Refi Freeze or Opportunity?

While mortgage rates are still hovering around 5% it would seem to be an ideal time to refinance your mortgage into a thirty year fixed rate home loan. Many mortgage brokers are reporting increased business this month compared to last year, with 3 of 4 prospects looking to refinance, yet new loans closed are not keeping pace.

According Frank Binetti, president of the Illinois Mortgage Bankers Association, applications for mortgage refinancing are up 75% compared to last year, but 40% won’t qualify for the new, lower rates. In the past, only 20% would have failed in their quest.

The trend is due to three major factors. The first is the decline in home values, which have rebounded of late but still leave about one in five across the country underwater on their mortgages.  Make sure you have enough equity in your home for a refinance. Most mortgage lenders today won’t consider one unless you have at least 20% equity. Here’s how to get an estimate of your home’s value. One home value depressant is the influence of short sales or foreclosures. Let’s say that there are dozens of homes in your subdivision and that one or two are on the market for $350,000, yet a couple have been sold at foreclosures or through short sales for $250,000. Bankers will now treat all comparable homes as being worth $250k whether or not any sellers would actually voluntarily part with their homes at that depressed price. If you bought your home seven years ago, you could still be okay with a refi, but if you purchased at the market’s peak in 2006, even with a substantial down payment, you’d be lucky to get refinancing today.

Given the fact that the entire mortgage crisis was precipitated by sub prime loans, which went to borrowers with less than stellar credit, lenders have tightened their requirements for higher FICO scores before offering new mortgages. Although the minimum credit score varies with the amount of equity and income, most people rated over 740 should still quality. It’s a good idea to get your score ahead of time to see where you stand. These steps will help raise your credit score.

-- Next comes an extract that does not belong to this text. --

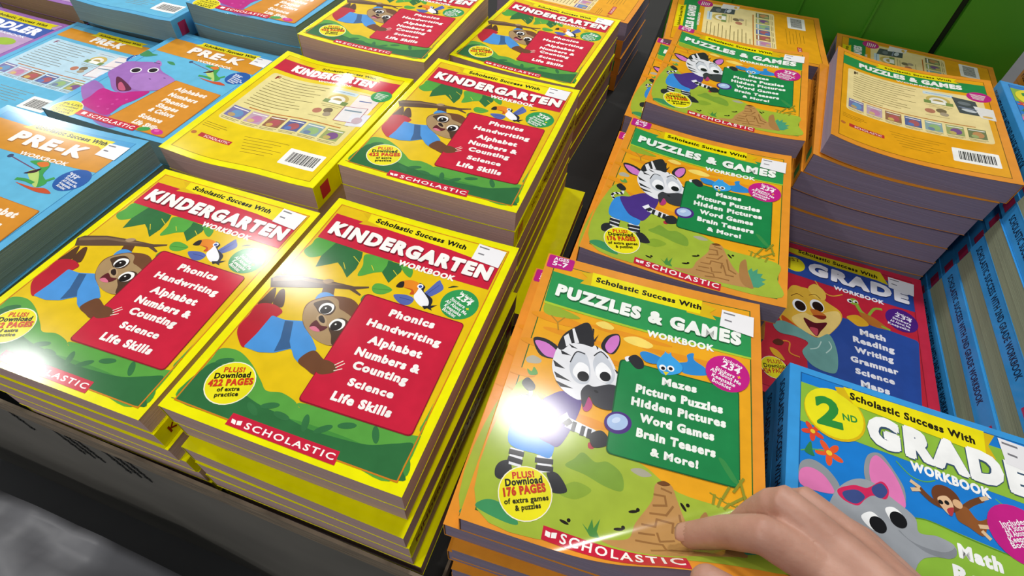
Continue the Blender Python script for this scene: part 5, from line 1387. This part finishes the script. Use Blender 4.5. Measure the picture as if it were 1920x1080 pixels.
# pre-k
stack('E', -0.5446, -0.0073, 0.0, 0.0394, KBASE, 'the front pre-k stack', 'light blue pre-k', GE,
      'light blue pre-k workbook with a green frog, at the left edge in front', Warp(0.004, 0.0, 0.0), n=5, fan=(0.001, 0), seed=15)
stack('E', -0.6014, 0.3244, -0.0500, -0.0073, KBASE, 'the hippo stack', 'light blue pre-k', GE,
      'light blue pre-k workbook with a laughing purple hippo in a pink shirt', Warp(0.002), n=3, seed=17)
stack('E', -0.8255, 0.3061, -0.0700, -0.0028, KBASE, 'the stack left of the hippo', 'light blue pre-k', GE,
      'light blue pre-k workbook lying face down left of the purple hippo', Warp(0.002), face='back', n=3, seed=19)
stack('T', -1.0430, 0.2960, -0.072, -0.0200, KBASE, 'the left edge stack', 'purple toddler', 'toddler workbooks',
      'toddler workbook with a dark blue title band at the left edge', Warp(0.002), n=3, seed=21)
stack('E', -0.8025, 0.5740, -0.0200, 0.0200, KBASE, 'the top left stack', 'light blue pre-k', GE,
      'light blue pre-k workbook face down at the top, only its lower edge in view', Warp(0.003, 0.0, 0.001), face='back', n=4, seed=23, flips=(2,), offs={1: (0, 0.013, 0), 2: (0.002, 0.014, 0), 3: (0, 0.014, 0)})
stack('E', -0.5770, 0.6130, 0.0000, 0.0096, KBASE, 'the stack behind the hippo', 'light blue pre-k', GE,
      'light blue pre-k workbook face up at the top, red strip at its lower edge', Warp(0.003, 0.001, 0.001), n=5, seed=25,
      offs={1: (0.003, -0.002, 0.0), 2: (0.0, -0.010, 0.0), 3: (0.0, -0.006, 0.0), 4: (0.0, -0.006, 0.0)}, arts=(2,))
stack('T', -1.02, 0.585, -0.040, -0.02, KBASE, 'the top left corner stack', 'purple toddler', 'toddler workbooks',
      'toddler workbook with tan pages and a purple edge at the top left corner', Warp(0.002), n=4, seed=27)
# puzzles
stack('P', 0.1829, 0.0008, 0.0086, 0.0586, PBASE, 'the front puzzle stack', 'orange puzzle', GP,
      'orange puzzles and games workbook whose lower right corner the hand lifts', Warp(0.003, 0.0, 0.0, True), n=9,
      offs={1: (-0.012, -0.001, -0.006), 2: (-0.005, -0.008, 0.004), 3: (-0.009, -0.005, -0.006), 4: (-0.006, -0.010, 0.006), 5: (-0.006, -0.008, 0.0), 6: (-0.006, -0.010, 0.0), 7: (-0.006, -0.01, 0.004), 8: (-0.006, -0.010, 0.0)}, arts=(1,), flips=(2, 4, 6), seed=29)
stack('P', 0.2037, 0.2924, 0.0065, -0.0179, PBASE, 'the middle puzzle stack', 'orange puzzle', GP,
      'orange puzzles and games workbook lying face up in the middle of its column', Warp(0.006), n=9,
      offs={1: (-0.010, 0.004, 0.02)}, arts=(1,), seed=31)
stack('P', 0.2214, 0.5852, 0.0233, -0.0359, PBASE, 'the back puzzle stack', 'orange puzzle', GP,
      'orange puzzles and games workbook lying face up at the back of its column', Warp(0.007, -0.001), n=9,
      offs={1: (-0.026, 0.004, 0.02), 2: (-0.020, 0.006, 0.03)}, arts=(1,), seed=33)
stack('P', 0.2338, 0.8303, 0.0, 0.0511 + math.pi/2, PBASE, 'the sideways stack behind the zebras', 'orange puzzle', GP,
      'orange puzzle workbook lying sideways face down behind the back puzzle stack', Warp(0.002), face='back', n=8, seed=35)
stack('P', 0.5460, 0.8600, -0.0300, -0.08 + math.pi/2, PBASE, 'the sideways stack at the green panel', 'orange puzzle', GP,
      'orange puzzle workbook lying sideways face down behind the tall right stack', Warp(0.002), face='back', n=7, seed=37)
stack('P', 0.4594, 0.5582, 0.0476, -0.0854, PBASE, 'the tall right puzzle stack', 'orange puzzle', GP,
      'orange puzzle workbook lying face down on the tall right stack, barcode showing', Warp(0.009, 0.003), face='back', n=10,
      offs={1: (-0.010, -0.004, 0.02), 2: (-0.014, -0.003, 0.03), 3: (-0.016, 0.0, 0.03), 4: (-0.018, -0.002, 0.05), 5: (-0.016, 0.0, 0.06), 6: (-0.016, 0.0, 0.06), 7: (-0.016, 0.0, 0.06), 8: (-0.016, 0.0, 0.06), 9: (-0.016, 0.0, 0.06)}, seed=39)
stack('P', -0.1070, 0.9380, -0.030, -0.0653 + math.pi/2, KBASE, 'the sideways orange stack at the top', 'orange puzzle', GP,
      'orange puzzle workbook lying sideways face down behind the back yellow stack', Warp(0.002), face='back', n=4, seed=41)
stack('P', 0.8500, 0.8342, 0.010, -0.0685, PBASE, 'the stack in the far right corner', 'orange puzzle', GP,
      'orange puzzle workbook at the far right corner before the green panel', Warp(0.004), face='back', n=8, seed=43)
# grades
stack('G2', 0.4170, -0.0489, -0.0004, -0.0292, PBASE, 'the front second grade stack', 'blue second grade', GG,
      'blue second grade workbook with an elephant in pink sunglasses', Warp(0.001), n=8, seed=45, fan=(0.0006, 0.0))
stack('G1', 0.4295, 0.2759, -0.120, -0.0473, PBASE, 'the first grade stack', 'red first grade', 'red first grade workbooks',
      'red first grade workbook with a grinning yellow lion, down in the recess', Warp(0.0015), n=4, seed=47)
stack('G2', 0.6620, 0.2640, 0.0800, -0.02, PBASE, 'the tall striped stack at right', 'blue second grade', GG,
      'blue second grade workbook on top of the striped stack at the right edge', Warp(0.001), n=12, seed=49, flips=(1, 3, 5, 7, 9, 11), pitch=0.026)
stack('G2', 0.6870, 0.5437, 0.0500, -0.0634, PBASE, 'the blue stack behind right', 'blue second grade', GG,
      'blue second grade workbook right of the tall orange stack, green band showing', Warp(0.001), n=10, seed=51)

# ------------------------------------------------------------------ the hand lifting the cover corner
def capsule_chain(bm, pts, rad, seg=14):
    rings = []
    pts = [Vector(p) for p in pts]
    P = [pts[0]]; Rr = [rad[0]]
    for i in range(len(pts) - 1):
        for k in range(1, 6):
            t = k/5; P.append(pts[i].lerp(pts[i+1], t)); Rr.append(rad[i]*(1-t) + rad[i+1]*t)
    d0 = (P[1]-P[0]).normalized(); d1 = (P[-1]-P[-2]).normalized()
    head = [(P[0] - d0*Rr[0]*math.sin(a), Rr[0]*math.cos(a)) for a in (1.35, 1.0, 0.6, 0.3)]
    tail = [(P[-1] + d1*Rr[-1]*math.sin(a), Rr[-1]*math.cos(a)) for a in (0.3, 0.6, 1.0, 1.35)]
    allp = head + list(zip(P, Rr)) + tail
    up = Vector((0, 0, 1))
    for i, (p, r) in enumerate(allp):
        a = allp[max(i-1, 0)][0]; b = allp[min(i+1, len(allp)-1)][0]
        d = (b-a).normalized(); s = d.cross(up); s = s.normalized() if s.length > 1e-4 else Vector((1, 0, 0)); u = s.cross(d)
        rings.append([bm.verts.new(p + (s*math.cos(2*math.pi*k/seg) + u*math.sin(2*math.pi*k/seg))*r) for k in range(seg)])
    for A, B in zip(rings, rings[1:]):
        for k in range(seg): bm.faces.new((A[k], A[(k+1) % seg], B[(k+1) % seg], B[k]))
    bm.faces.new(rings[0][::-1]); bm.faces.new(rings[-1])
bm = bmesh.new()
FING = [  # MCP, PIP, DIP, tip and their radii
 ([(0.2960, -0.1175, 0.080), (0.2615, -0.1110, 0.083), (0.2490, -0.1065, 0.057), (0.2360, -0.1065, 0.0335)], [0.0128, 0.0114, 0.0104, 0.0090]),
 ([(0.3020, -0.1060, 0.085), (0.2724, -0.0873, 0.082), (0.2660, -0.0895, 0.059), (0.2600, -0.0960, 0.040)], [0.0126, 0.0112, 0.0098, 0.0082]),
 ([(0.3140, -0.0950, 0.078), (0.2893, -0.0765, 0.072), (0.2830, -0.0790, 0.054), (0.2785, -0.0840, 0.041)], [0.0114, 0.0100, 0.0088, 0.0074]),
 ([(0.3270, -0.0870, 0.066), (0.3060, -0.0730, 0.056), (0.3000, -0.0755, 0.046), (0.2960, -0.0790, 0.038)], [0.0098, 0.0084, 0.0074, 0.0062])]
for p, r in FING: capsule_chain(bm, p, r)
wrist = Vector((0.3520, -0.1560, 0.110))
for p, r in FING: capsule_chain(bm, [p[0], Vector(p[0]).lerp(wrist, 0.5) + Vector((0, 0, -0.002)), wrist], [r[0]*1.02, 0.0150, 0.0185])
capsule_chain(bm, [(0.345, -0.166, 0.102), (0.306, -0.161, 0.078), (0.267, -0.1505, 0.073), (0.2375, -0.1430, 0.0700)], [0.018, 0.0148, 0.0116, 0.0096])   # thumb under the cover
capsule_chain(bm, [(0.304, -0.124, 0.076), (0.326, -0.138, 0.088), wrist], [0.0125, 0.016, 0.019])
capsule_chain(bm, [wrist, (0.3850, -0.2050, 0.132), (0.4500, -0.3050, 0.170)], [0.0250, 0.0275, 0.035])
me = bpy.data.meshes.new('hand_raw'); bm.to_mesh(me); bm.free()
tmp = bpy.data.objects.new('hand_raw', me); COL.objects.link(tmp)
rm = tmp.modifiers.new('r', 'REMESH'); rm.mode = 'VOXEL'; rm.voxel_size = 0.0016
smd = tmp.modifiers.new('s', 'SMOOTH'); smd.factor = 0.5; smd.iterations = 9
dg = bpy.context.evaluated_depsgraph_get(); dg.update()
hm = bpy.data.meshes.new_from_object(tmp.evaluated_get(dg)); hm.name = 'hand'
bpy.data.objects.remove(tmp, do_unlink=True)
skin = bpy.data.materials.new('skin'); skin.use_nodes = True
nt = skin.node_tree; b = nt.nodes['Principled BSDF']
tc = nt.nodes.new('ShaderNodeTexCoord'); n1 = nt.nodes.new('ShaderNodeTexNoise'); n1.inputs['Scale'].default_value = 45; n1.inputs['Detail'].default_value = 5
rp_ = nt.nodes.new('ShaderNodeValToRGB'); rp_.color_ramp.elements[0].position = .3; rp_.color_ramp.elements[1].position = .7
rp_.color_ramp.elements[0].color = (*lin('ac7c68'), 1); rp_.color_ramp.elements[1].color = (*lin('be907c'), 1)
nt.links.new(tc.outputs['Object'], n1.inputs['Vector']); nt.links.new(n1.outputs[0], rp_.inputs[0]); nt.links.new(rp_.outputs[0], b.inputs['Base Color'])
b.inputs['Roughness'].default_value = 0.5; b.inputs['Subsurface Weight'].default_value = 0.15; b.inputs['Subsurface Radius'].default_value = (0.008, 0.003, 0.002); b.inputs['Subsurface Scale'].default_value = 0.5
bp = nt.nodes.new('ShaderNodeBump'); bp.inputs['Strength'].default_value = 0.25; bp.inputs['Distance'].default_value = 0.001
n2 = nt.nodes.new('ShaderNodeTexNoise'); n2.inputs['Scale'].default_value = 260; nt.links.new(tc.outputs['Object'], n2.inputs['Vector']); nt.links.new(n2.outputs[0], bp.inputs['Height']); nt.links.new(bp.outputs[0], b.inputs['Normal'])
hm.materials.clear(); hm.materials.append(skin)
hm.polygons.foreach_set('use_smooth', [True]*len(hm.polygons))
hand = link_mesh('hand', hm); tag(hand, 'bare right hand of a person pinching up the corner of the front orange workbook', 'hand')
# fingernails
nailm = plain('fingernail', 'c4937f', 0.35, 0.05, 60)
def nail(tip, prev, r, parent):
    tip, prev = Vector(tip), Vector(prev); d = (tip-prev).normalized(); s = d.cross(Vector((0, 0, 1))).normalized(); u = s.cross(d).normalized()
    bm = bmesh.new(); g = []
    for i in range(7):
        t = i/6; row = []
        for j in range(7):
            a = (j/6 - .5)*1.7; w = 1.0 - 0.25*abs(2*t-1)**3
            p = tip + d*(r*(0.75 - 1.5*t)) + s*(math.sin(a*w)*r*0.98) + u*(math.cos(a*w)*r*1.0 - 0.0002)
            row.append(bm.verts.new(p))
        g.append(row)
    for i in range(6):
        for j in range(6): bm.faces.new((g[i][j], g[i][j+1], g[i+1][j+1], g[i+1][j]))
    rr = bmesh.ops.extrude_face_region(bm, geom=list(bm.faces))
    for e in rr['geom']:
        if isinstance(e, bmesh.types.BMVert): e.co -= u*0.0006
    bmesh.ops.recalc_face_normals(bm, faces=bm.faces)
    return bm_obj('fingernail', bm, nailm, parent, True)
for p, r in FING[:2]: nail(p[3], p[2], r[3], hand)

Finally, the self-employed are getting squeezed out. Most lenders will no longer accept stated income loans. For anybody who is self employed, there is an open secret about net vs. gross income. Legitimately, someone who is working for herself can deduct a lot more than an employee on salary. For example, auto expenses for a commute are not deductible for an employee, yet all business travel, including driving to and from regular client meetings are considered write offs for the self employed. A room dedicated to research and correspondence can be a tax deduction as a home office to those who own their own businesses, but if your primary place of work is elsewhere as an employee, that desk space is as deductible as your kitchen. The differences go right down the line producing an odd situation where a self employed entrepreneur can live quite comfortably on a modest net income generated by a healthy gross income offset by major deductions. Yet by looking at the net income alone as shown in tax returns, it can seem as if the businessman is barely scraping by, unable to qualify for a home loan refinance.

Still if your credit is good, you have equity in your home, and you’re working as an employee you have a very good shot at a refi before the rates go back up. Here are some guidelines:

  • Most experts conclude that a refinancing is worth the effort and expense if you can save at least a full percentage point in interest over your current rate. As a rough estimate figure that a one point interest rate drop will reduce your payment by $65 a month for every $100,000 you borrow.
  • Remember that there are points and closing costs. Another good guideline is that you should be able to recoup those expenses through lower mortgage rates within the first two years of your new home loan. If your pay off  is projected to take longer, keep shopping for lower borrower fees.
  • Second mortgages are problematic. For a refinance on your first, the second mortgage has to be subordinated to the first. If possible, try to fold the second into your new lower rate mortgage a process which works easier if they’re from the same lender. If the second mortgagee is willing to subordinate the second loan, be prepared for a dramatically decreased credit line, which you should expect with a home equity line of credit.
  • Finally, cash out refinancing is proving to be a sticking point. I know one condo owner who is trying to do a comprehensive refinancing of all of his debt to free up some cash for a much needed bathroom repair. Researching the situation showed that in today’s market cash out cash out mortgage deals are harder to obtain. It’s easier to simply concentrate on getting that high interest or adjustable rate mortgage replaced by one locked in at a lower rate.

If you can qualify, it remains an excellent time to refinance. Mortgage rates are inching up and are poised to take a dramatic jump in March when the Federal Reserve Bank plans to stop buying mortgage backed securities.